Лощиц появился в редакции ЖЗЛ еще при Ю. Короткове: он пришел с заявкой на книгу о Григории Сковороде – украинском самородке XVIII века: философ, педагог, поэт, моралист. Заявка и пробные главы Короткову понравились, представителей «народов СССР» в серии всегда не хватало, договор с Лощицем был заключен. Книга выходила уже при Семанове[440], а вскоре он был принят в штат.
Мне помнится, что Лощиц стал штатным сотрудником ЖЗЛ еще до моего ухода из редакции, но, в Википедии обозначены годы его работы: с 1974 по 1983. Если так, то его приняли через год после моего ухода. Аберрация памяти возможна, так как Лощиц часто бывал в редакции, когда велась работа над его «Сковородой», а я бывал после ухода, когда готовились сборник «Земледельцы» и моя книга о В. Ковалевском.

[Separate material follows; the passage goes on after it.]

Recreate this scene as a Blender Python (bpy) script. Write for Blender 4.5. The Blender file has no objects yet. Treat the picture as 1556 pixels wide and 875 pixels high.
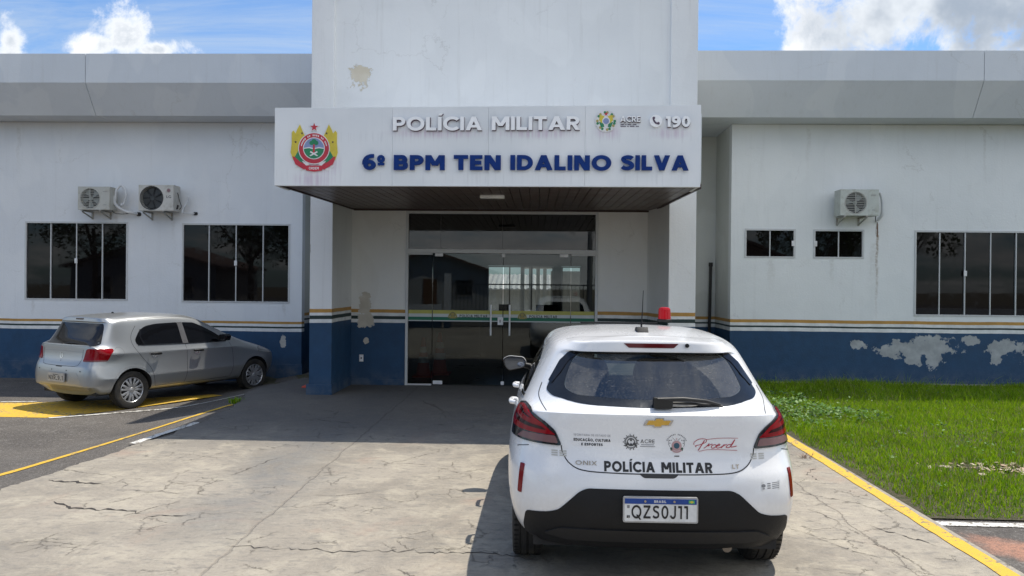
import bpy, bmesh, math, random
import numpy as np
from mathutils import Vector, Matrix
from mathutils.bvhtree import BVHTree
R = math.radians
random.seed(7)
sc = bpy.context.scene
COL = sc.collection

# ------------------------------------------------------------------ camera
YAW, PITCH, ROLL, CAMH, FPX = 1.8, -0.2, 0.55, 1.746, 1170.0
cam = bpy.data.cameras.new('camera'); cam_o = bpy.data.objects.new('camera', cam); COL.objects.link(cam_o)
cam.sensor_width = 36; cam.lens = FPX / 1556 * 36; cam.clip_start = .05; cam.clip_end = 2000
_fw = Vector((-math.sin(R(YAW)) * math.cos(R(PITCH)), math.cos(R(YAW)) * math.cos(R(PITCH)), math.sin(R(PITCH))))
_rt = Vector((math.cos(R(YAW)), math.sin(R(YAW)), 0)); _up = _rt.cross(_fw)
_r2 = _rt * math.cos(R(ROLL)) + _up * math.sin(R(ROLL)); _u2 = _r2.cross(_fw)
_m = Matrix((_r2, _u2, -_fw)).transposed().to_4x4(); _m.translation = (0, 0, CAMH)
cam_o.matrix_world = _m
sc.camera = cam_o
# ------------------------------------------------------------------ light
SX, SY = .30, .25                      # horizontal run of the sun ray per metre of height
SUN = Vector((SX, SY, 1)).normalized()
sl = bpy.data.lights.new('sun', 'SUN'); sl.energy = 3.75; sl.angle = R(.53); sl.color = (1, .935, .83)
so = bpy.data.objects.new('sun', sl); COL.objects.link(so); so.rotation_euler = SUN.to_track_quat('Z', 'Y').to_euler(); so.location = (0, 0, 30)
sc.view_settings.view_transform = 'Standard'; sc.view_settings.look = 'None'; sc.view_settings.exposure = .50
sc.view_settings.gamma = 1; sc.view_settings.use_curve_mapping = False
sc.cycles.max_bounces = 8; sc.cycles.transparent_max_bounces = 16; sc.cycles.caustics_reflective = False; sc.cycles.caustics_refractive = False
sc.cycles.use_denoising = True; sc.cycles.sample_clamp_indirect = 6

# ------------------------------------------------------------------ node helpers
def nd(nt, t, ins=None, **props):
    n = nt.nodes.new(t)
    for k, v in props.items(): setattr(n, k, v)
    for k, v in (ins or {}).items():
        s = n.inputs[k]
        if isinstance(v, bpy.types.NodeSocket): nt.links.new(v, s)
        else: s.default_value = v
    return n
def ma(nt, op, a, b=None, c=None, clamp=False):
    n = nt.nodes.new('ShaderNodeMath'); n.operation = op; n.use_clamp = clamp
    for i, v in enumerate((a, b, c)):
        if v is None: continue
        if isinstance(v, bpy.types.NodeSocket): nt.links.new(v, n.inputs[i])
        else: n.inputs[i].default_value = v
    return n.outputs[0]
def mixc(nt, f, a, b, mode='MIX'):
    n = nt.nodes.new('ShaderNodeMix'); n.data_type = 'RGBA'; n.blend_type = mode; n.clamp_factor = True
    for s, v in ((n.inputs[0], f), (n.inputs[6], a), (n.inputs[7], b)):
        if isinstance(v, bpy.types.NodeSocket): nt.links.new(v, s)
        else: s.default_value = v if not isinstance(v, tuple) else (*v[:3], 1)
    return n.outputs[2]
def ramp(nt, v, a, b, c0=0, c1=1):
    n = nt.nodes.new('ShaderNodeMapRange'); n.interpolation_type = 'SMOOTHSTEP'
    nt.links.new(v, n.inputs[0]); n.inputs[1].default_value = a; n.inputs[2].default_value = b
    n.inputs[3].default_value = c0; n.inputs[4].default_value = c1
    return n.outputs[0]
def noise(nt, vec, scale, detail=5, rough=.55, dist=0):
    n = nd(nt, 'ShaderNodeTexNoise', {'Scale': scale, 'Detail': detail, 'Roughness': rough, 'Distortion': dist})
    if vec is not None: nt.links.new(vec, n.inputs['Vector'])
    return n.outputs['Fac']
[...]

Невысокий, коренастый, с красивой окладистой бородой и выразительными глазами, Лощиц чем-то неотразимо к себе располагал. Несуетный, медлительный в движениях, он говорил тихим ровным голосом, а больше молчал, и за этим чувствовалась уверенность человека, знающего себе цену, но не склонного ее завышать. Отношения у нас установились ровные и несколько отстраненные; мы оба чувствовали, что лучше сохранять дистанцию.